Another approach is a private reverse mortgage, which works like a reverse mortgage except that the interest and fees stay in the family. Your family member makes regular payments to you, and when it’s time to sell the house, they recoup their contributions (and interest).

It’s not free to set up this type of arrangement, but it is typically much cheaper than getting a reverse mortgage through a bank, and the home remains an asset for you and your children. Selling to your children or family members has tax and estate planning ramifications, so it’s important to work with a qualified tax specialist or attorney.

6. Sell Off Other Assets

If the primary reason why you are considering taking out a reverse mortgage is to access cash, then you may be able to access cash cheaper via other means. You may have other assets that you can sell.

If you have a car that you are no longer using very frequently, look into transportation programs for seniors in your area and determine if selling your car may be right for you. If you have other assets like boats, collectibles, recreational vehicles, etc., that you are considering passing down to your heirs, sit down with them and do some estate planning to determine if they would rather have the house or the other assets.

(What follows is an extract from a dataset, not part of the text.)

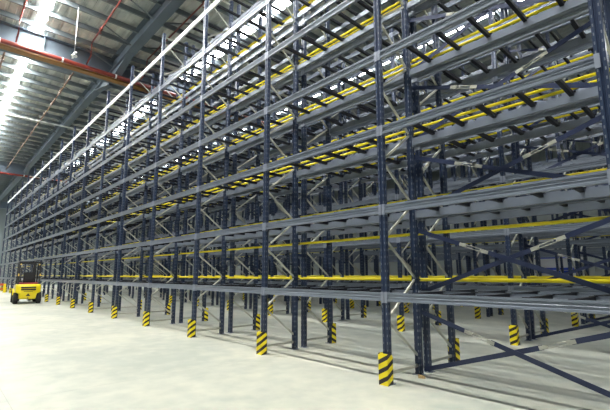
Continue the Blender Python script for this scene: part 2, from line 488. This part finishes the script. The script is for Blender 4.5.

If you have stocks, bonds, or real estate investments, it is a good idea to sit down with a financial planner to determine if selling those off to access cash could be a better financial choice than paying the fees associated with a reverse mortgage.

Frequently Asked Questions

What Makes Someone a Good Candidate for a Reverse Mortgage?

A reverse mortgage may be right for you if you have lots of equity in their home, you have limited income in retirement, and you don’t want to leave your house to your heirs (or you have heirs who can pay off the reverse mortgage when the homeowner passes.)

Who Should Not Get a Reverse Mortgage?

Anyone who wants to give their home to their heirs or to charity should not get a reverse mortgage. Reverse mortgages have relatively high fees, so people who are able to get home equity loans, home equity lines of credit (HELOCs), or refinances with better terms can also look into alternatives to a reverse mortgage.

How Do You Repay a Reverse Mortgage?

You only have to repay a reverse mortgage if you sell the home, pass away, or reside outside the home for more than a year. Generally, your heirs will repay the reverse mortgage with their own funds or through some sort of refinance on the property.

The Bottom Line

Reverse mortgages may be a good option for people who are house rich and cash poor, with lots of home equity but not enough income for retirement. However, there are other options that allow you to tap into the equity that you have built up in your home.

Before making any decisions, it’s a good idea to research your options, shop around for the best rates (where applicable), and consult with a qualified tax specialist or attorney.